How to Calibrate the Scores of Biased Reviewers by Quadratic Programming

Peer reviewing is the key ingredient of evaluating the quality of scientific work. Based on the review scores assigned by the individual reviewers to the submissions, program committees of conferences and journal editors decide which papers to accept for publication and which to reject. However, some reviewers may be more rigorous than others, they may be biased one way or the other, and they often have highly subjective preferences over the papers they review. Moreover, each reviewer usually has only a very local view, as he or she evaluates only a small fraction of the submissions. Despite all these shortcomings, the review scores obtained need to be aggregrated in order to globally rank all submissions and to make the acceptance/rejection decision. A common method is to simply take the average of each submission's review scores, possibly weighted by the reviewers' confidence levels.

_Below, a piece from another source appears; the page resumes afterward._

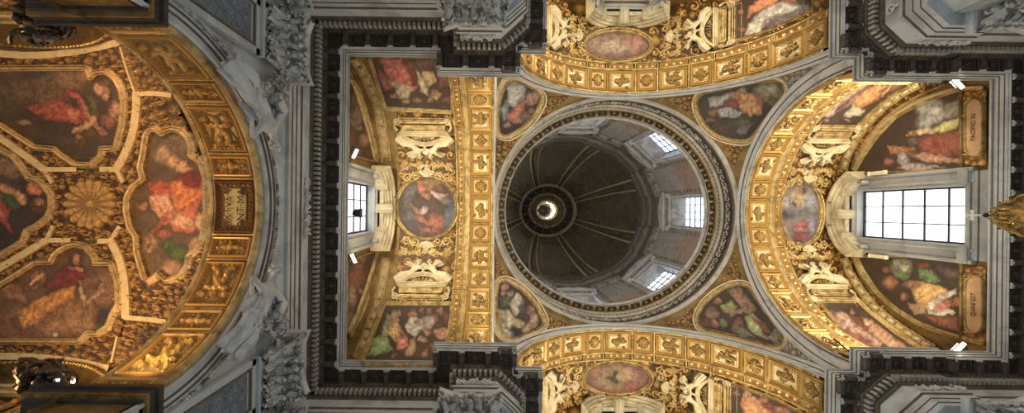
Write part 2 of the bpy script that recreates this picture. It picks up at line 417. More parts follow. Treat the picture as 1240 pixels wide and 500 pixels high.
s_.box((.80, 0, 5.10), (.26, 2.2, .25), 0, bev=.04)
s_.box((.90, 0, 5.6), (.5, 2.9, .16), 0, bev=.03); s_.box((.86, 0, 5.45), (.36, 2.7, .14), 1, bev=.03)
for i in range(12):                        # segmental pediment
    a0 = -.95+1.9*i/12; a1 = -.95+1.9*(i+1)/12
    q0 = (.86, 1.72*math.sin(a0), 4.65+1.72*math.cos(a0)); q1 = (.86, 1.72*math.sin(a1), 4.65+1.72*math.cos(a1))
    c_ = [(q0[k]+q1[k])/2 for k in range(3)]; L = math.dist(q0, q1)+.02
    s_.box(c_, (.50, L, .16), 0, R=Matrix.Rotation(-(a0+a1)/2, 3, 'X'))
s_.box((.74, 0, 5.95), (.2, 2.2, .5), 1, bev=.05)
s_.box((.35, 0, 5.0), (.5, 1.5, .04), 1)
fr_ = s_.build('surround', [M['whitewall'], M['drumwall']], w0); fr_.matrix_parent_inverse = Matrix()
o_ = MB()                                  # painted ornament on the jambs
for sy in (-1, 1):
    for zz in np.linspace(.4, 4.2, 6):
        for k in range(6): a = PI/3*k; o_.ball((.25, sy*.955, zz+.0)if False else (.35+.11*math.cos(a), sy*.955, zz+.11*math.sin(a)), (.035, .02, .035), 6)
orn = o_.build('jamb_roundels', [M['brown2']], w0); orn.matrix_parent_inverse = Matrix()
place_drum(w0, 0, 6.85, OH0)
for k in range(1, 8): c_ = copy_tree(w0); c_.name = 'window_%d' % (k+1); place_drum(c_, k*PI/4, 6.85, OH0)
# paired pilasters between the windows
pl = empty('pilaster_pair')
b = MB()
for sy in (-1, 1):
    b.box((.05, sy*.98, 3.9), (.22, .22, 7.6), 0, bev=.03)
    for zz in np.linspace(.5, 7.0, 15):
        b.ball((.19, sy*.98, zz), (.05, .075, .12), 6, 1)
sd = b.build('ornamented_strip', [M['drumwall'], M['gold_dark']], pl); sd.matrix_parent_inverse = Matrix()
b = MB(); b.box((.0, 0, 1.9), (.2, 1.75, 3.6), 0, bev=.02)
for yy in np.linspace(-.8, .8, 15): b.box((.11, yy, 1.9), (.05, .05, 3.4), 0)
lo = b.build('shaft', [M['terracotta']], pl); lo.matrix_parent_inverse = Matrix()
b = MB(); b.box((.02, 0, 5.5), (.2, 1.75, 3.5), 0, bev=.02)
for yy in np.linspace(-.8, .8, 11): b.tube([(.12, yy, 3.8), (.12, yy, 7.2)], .055, 6)
b.box((.06, 0, 3.75), (.26, 1.8, .12), 0)
up = b.build('shaft', [M['fluted']], pl); up.matrix_parent_inverse = Matrix()
b = MB()
for sy in (-.45, .45):
    b.box((.14, sy, 7.3), (.34, .72, .5), 0, bev=.1)
    for q in (-1, 0, 1): b.tube([(.2, sy+q*.22, 7.0), (.34, sy+q*.25, 7.3), (.44, sy+q*.27, 7.45), (.42, sy+q*.27, 7.3)], .06, 6)
b.box((.16, 0, 7.68), (.5, 2.3, .16), 0, bev=.03)
cp = b.build('capital', [M['drumwall']], pl); cp.matrix_parent_inverse = Matrix()
for k in range(8):
    o = pl if k == 0 else copy_tree(pl); place_drum(o, PI/8+k*PI/4, 6.12, 21.2)
    tag(o, 'pair of fluted brown pilasters with ornamented strips between the small dome windows', 'pilaster', 'pilaster pairs of the drum')
# cornice between drum and dome: breaks forward over each pilaster pair
def brk(w, d):
    q = (w-PI/8) % (PI/4); q = min(q, PI/4-q); return d if q < .19 else 0
V = []; Fc = []; Mi = []
prof = [(6.2, 28.7, 0), (6.02, 28.8, .05), (6.04, 29.2, .08), (5.98, 29.3, .08), (6.02, 29.35, .1), (6.04, 30.1, .1), (5.95, 30.2, .12), (5.9, 30.5, .12), (5.8, 30.6, .12), (5.8, 31.0, .12), (5.86, 31.6, .12), (5.82, 32.0, .12), (5.98, 32.05, .0), (5.98, 32.3, 0)]
n = 256
for r, h, d in prof:
    for k in range(n): w = 2*PI*k/n; V.append(ell(r-brk(w, d), w, h))
for i in range(len(prof)-1):
    for k in range(n): Fc.append((i*n+k, i*n+(k+1) % n, (i+1)*n+(k+1) % n, (i+1)*n+k)); Mi.append([1, 0, 0, 1, 0, 0, 1, 0, 0, 1, 0, 1, 0][i])
struct(mesh_obj('trim_dome_cornice', V, Fc, [M['brown2'], M['drumwall']], matidx=Mi))
# the shell
def dome_rh(t):                            # t 0 spring .. 1 oculus ring
    a = t*1.062; return 5.98*math.cos(a), 32.2+11.7*math.sin(a)
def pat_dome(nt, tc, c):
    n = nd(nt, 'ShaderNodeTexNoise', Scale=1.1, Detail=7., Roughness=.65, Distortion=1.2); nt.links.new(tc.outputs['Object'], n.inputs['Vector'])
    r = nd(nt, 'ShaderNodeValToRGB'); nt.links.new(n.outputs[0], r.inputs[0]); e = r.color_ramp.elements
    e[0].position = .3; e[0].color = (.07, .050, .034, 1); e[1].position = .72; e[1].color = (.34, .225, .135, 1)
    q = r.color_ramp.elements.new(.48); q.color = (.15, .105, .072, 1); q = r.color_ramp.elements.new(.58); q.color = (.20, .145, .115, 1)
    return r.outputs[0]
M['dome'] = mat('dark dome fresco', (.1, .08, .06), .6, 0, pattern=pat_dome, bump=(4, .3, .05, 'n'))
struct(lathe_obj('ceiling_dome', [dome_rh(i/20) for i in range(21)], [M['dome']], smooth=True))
M['rib'] = mat('pale dome rib', (.86, .74, .52), .5, .0, (3, (.60, .50, .34), .4, .65))
ribp = None
for k in range(8):
    w = PI/8+k*PI/4; V = []; Fc = []; Mi = []; cols = [(-1, 0), (-1, .16), (-.76, .18), (-.70, .04), (.70, .04), (.76, .18), (1, .16), (1, 0)]
    for i in range(21):
        r, h = dome_rh(i/20); hw = (.56-.30*i/20)
        for q, d in cols: V.append(ell(r-d, w+q*hw/(r), h))
    K = len(cols)
    for i in range(20):
        for j in range(K-1): Fc.append((i*K+j, i*K+j+1, (i+1)*K+j+1, (i+1)*K+j)); Mi.append(1 if j == 3 else 0)
    rib = struct(mesh_obj('trim_rib', V, Fc, [M['rib'], M['dome']], matidx=Mi))
    b = MB()
    for i in range(2, 40):
        r, h = dome_rh(i/40); hw = .56-.30*i/40; p = ell(r-.08, w, h)
        if i % 2: b.ball(p, (hw*.42, hw*.42, .2), 8)
        else: b.ball(p, (hw*.22, hw*.22, .12), 6)
    b.build('rib_ornament', [M['gold_dark']], rib)
# painted frames inside each web
for k in range(8):
    w = k*PI/4; b = MB()
    for q0 in (-.55, .55):
        b.tube([ell(dome_rh(i/16)[0]-.04, w+q0*PI/8, dome_rh(i/16)[1]) for i in range(2, 15)], .03, 5)
    for i in (2, 14):
        b.tube([ell(dome_rh(i/16)[0]-.04, w+q*PI/8, dome_rh(i/16)[1]) for q in np.linspace(-.55, .55, 8)], .03, 5)
    struct(b.build('trim_web_frame', [M['gold_dark']]))
# oculus and lantern
r1, h1 = dome_rh(1)
struct(lathe_obj('trim_oculus', [(r1+.1, h1-.1), (r1-.02, h1-.12), (r1-.12, h1), (r1-.2, h1+.02), (r1-.22, h1+.3), (2.0, h1+.5), (1.9, h1+.42), (1.75, h1+.44), (1.7, h1+.6), (1.25, h1+.7), (1.2, h1+.6), (1.05, h1+.6), (1.0, h1+.75), (.93, h1+.8)], [M['rib'], M['brown'], M['gold_dark']], mi=[0, 0, 0, 0, 1, 0, 0, 2, 2, 0, 0, 2, 2], n=64))
bo = struct(lathe_obj('trim_corbels', [(2.02, h1+.48), (2.0, h1+.5)], [M['gold_dark']], n=64))
def corb(b): b.box((0, 0, 0), (.8, .22, .14), 0, bev=.04); b.ball((.38, 0, -.04), (.1, .13, .1), 6)
ring_parts('corbel', 16, 2.3, h1+.28, corb, [M['gold_dark']], bo, PI/16)
HL = h1+.8
M['lantern'] = mat('white lantern plaster', (.8, .78, .70), .5)
lw = struct(lathe_obj('wall_lantern', [(.93, HL), (.95, HL+.5)], [M['lantern']], n=48))
b = MB()
for k in range(8):
    w = PI/8+k*PI/4; b.box((CXR+.98*math.cos(w), .98*math.sin(w), HL+1.6+ZE), (.16, .2, 2.4), R=Matrix.Rotation(w, 3, 'Z'))
b.build('mullion', [M['lantern']], lw)
b = MB(); b.lathe([(1.06, HL+.45+ZE), (1.06, HL+2.7+ZE)], 32, (CXR, 0, 0)); gl = b.build('pane', [mat('lantern glass', (.9, .9, .8), .2, emis=((1, .93, .66), 4.5))], lw)
struct(lathe_obj('ceiling_lantern', [(.95, HL+2.75), (.74, HL+2.4), (.68, HL+2.6), (.62, HL+3.0), (.5, HL+3.6), (.25, HL+4.0), (.01, HL+4.1)], [mat('dark lantern vault', (.022, .018, .02), .6)], n=32))
# ================================================================ entrance wall with its arch, and the antechapel vault beyond
XA, XB = -5.9, -7.23; AR, AH = 3.33, 6.52
A_ent = Barrel('x', 0, AR, AR, AH)
V = []; Fc = []
ls = list(np.linspace(-9.5, -AR, 12))+list(AR*np.sin(np.linspace(-PI/2, PI/2, 60)))[1:-1]+list(np.linspace(AR, 9.5, 12))
for l0, l1 in zip(ls[:-1], ls[1:]):
    f = lambda l: 3.0 if abs(l) >= AR else AH+math.sqrt(AR*AR-l*l)
    if abs((l0+l1)/2) > AR: z0 = z1 = 3.0
    else: z0, z1 = (AH if abs(l0) >= AR else f(l0)), (AH if abs(l1) >= AR else f(l1))
    n = len(V); V += [(XA, l0, z0+ZE), (XA, l1, z1+ZE), (XA, l1, 11.2+ZE), (XA, l0, 11.2+ZE)]; Fc.append((n, n+1, n+2, n+3))
struct(mesh_obj('wall_entrance', V, Fc, M['marble']))
struct(barrel_shell(A_ent, XA, XB-.02, M['vault'], hbot=3.0, n=60))
struct(arch_sweep('x', XA, 1, 3.84, 3.84, AR, AR, 0, AH, [(0, -.02), (.01, .10), (.06, .13), (.09, .13), (.12, .08), (.36, .08), (.40, .15), (.44, .15), (.48, .10), (.62, .10), (.66, .05), (.84, .05), (.88, .09), (.97, .09), (1, .04), (1, -.05)], [M['marble'], M['brown2'], M['carved']], 'trim_entrance_archivolt', hbot=3.0, n=90, mi=[0, 0, 0, 1, 2, 0, 0, 1, 0, 1, 0, 0, 0, 0, 0]))
b = MB()
for i in range(150):
    th = -1.5+3*i/149; b.ball((XA+.11, 3.76*math.sin(th), AH+3.76*math.cos(th)+ZE), (.06, .05, .05), 6)
tb_ = struct(b.build('trim_egg_course', [M['carved']]))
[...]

Unfortunately, the global ranking thus produced often suffers a certain unfairness, as the reviewers' biases and limitations are not taken into account. We propose a method for calibrating the scores of reviewers that are potentially biased and blindfolded by having only partial information. Our method uses a maximum likelihood estimator, which estimates both the bias of each individual reviewer and the unknown "ideal" score of each submission. This yields a quadratic program whose solution transforms the individual review scores into calibrated, globally comparable scores. We argue why our method results in a fairer and more reasonable global ranking than simply taking the average of scores. To show its usefulness, we test our method empirically using real-world data.